Open Bizarre
If you’re an avid blockchain and bitcoin follower you’ve without a doubt seen news pieces about OpenBazaar, an open source peer to peer (P2P) market that claims to cut out middlemen, competing with sites like Amazon and eBay. Of course OB is run on the premise that buyers and sellers want to exchange pseudo-anonymous bitcoin rather than normal currencies, also cutting out payment providers like PayPal. OB is now open for business! So how does it look?
It reportedly took only a few hours for the first illegal drug-related posts to appear on OB, an ominous but not surprising start to the marketplace. The average person probably relates bitcoin to illegal activity and not much else, so battling the stigma attached to bitcoin is probably not the first priority of OB. Still, the P2P site that offers no middleman and a higher degree of anonymity is bound to be a vehicle used by criminals to accomplish their own less than legal dealings. This would seem to be further validated by OB postings for money laundering attempts using exploited credit cards and PayPal accounts, child pornography, and illegal substances. I was unable to locate any offers for firearms, though!
OB is also not without restrictions. Though the front page literally states “no restrictions”, there are plenty of restrictive attributes to OB. Wait, I mean “limitations” as noted on this page. The client is desktop only, meaning users are forced to download and run OB on their local machine, opening up a range of disastrous security lapses. In order for sellers to offer their wares, they must be online and hosting their selling page. A page is that obfuscated by a huge string of letters and numbers, a far cry from the easily memorable ‘Amazon’ or ‘eBay’. Add to this the opaque way that disputes are resolved, and uncertain inventory management functions and future, and the project seems like it is a very long way from competing with it’s robust, mature competitors.

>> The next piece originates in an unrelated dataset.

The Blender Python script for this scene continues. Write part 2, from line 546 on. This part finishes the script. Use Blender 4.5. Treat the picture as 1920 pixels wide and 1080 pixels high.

Even with the current negatives, there exists positive potential for cutting out middlemen and creating value. In theory it makes sense to promote OB, offering savings to consumers while accomplishing the often unstated dual intent of projects like OB, upsetting the status quo and promoting bitcoin, which are nested within the other. The lack of recent volatility in the price of bitcoin means consumers have a more realistic read on the cost of using the alternative currency, especially if the amount of time the process of exchanging dollars to bitcoin to products consumes is reduced. With quality companies like Circle and Coinbase speedily exchanging dollars for bits, and the stated intent of OB, it isn’t impossible to see how consumers could make use of bitcoin for common purchases.
Of course, whether OB will prove to be viable, or simply another failed bitcoin project that didn’t actually solve a problem, but rather met an idealistic version of reality, is yet to be seen. Like any new firm or service, a certain amount of skepticism is due to be heaped OB’s way, and rightfully so. It will be up to a community that is often divided and divisive to rally around a project that has been touted as bitcoin’s “killer app”, to prove the concept is useful and take OB beyond a toy for deepnet denizens and drug dealers. Success is earned, so what will OB and the bitcoin community do to deserve success?